A final consideration on the international context. The Kremlin would certainly look favourably at a scenario featuring Georgia becoming less integrated with the European Union and NATO - if not openly aligned in opposition to them. It is difficult to say how much Ivanishvili's concerns are influenced by his relations with Russia: some of his obsessions certainly follow narratives promoted by Moscow, but personal and internal political dynamics in Georgia can explain the events of recent days equally well, without needing to see necessarily the long arm of the Kremlin.

Even in this context in which the highest government and party officials express substantially (though not formally) anti-Western narratives, an explicitly pro-Russian government in Georgia remains implausible.

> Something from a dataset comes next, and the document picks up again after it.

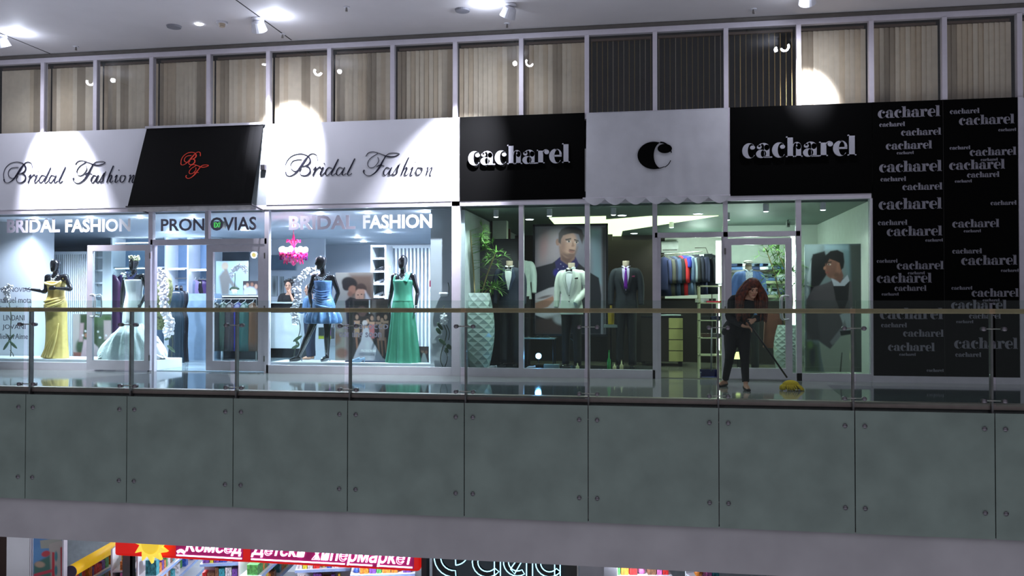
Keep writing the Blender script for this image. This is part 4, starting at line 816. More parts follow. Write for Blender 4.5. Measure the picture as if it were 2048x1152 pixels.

Finally, it is important to highlight how this political phase must also be a lesson for the European Union , which last December decided to grant Georgia candidate status despite the increasingly apparent signs of democratic involution. The European Union is strong when it acts in a manner consistent with its founding values, while it makes itself vulnerable when it supports governments with authoritarian tendencies out of political or geopolitical opportunism. The EU must be able to deserve the esteem and trust of the tens of thousands of people who have been taking to the streets of Tbilisi for weeks, choosing the European flag as a symbol of hope for a better future.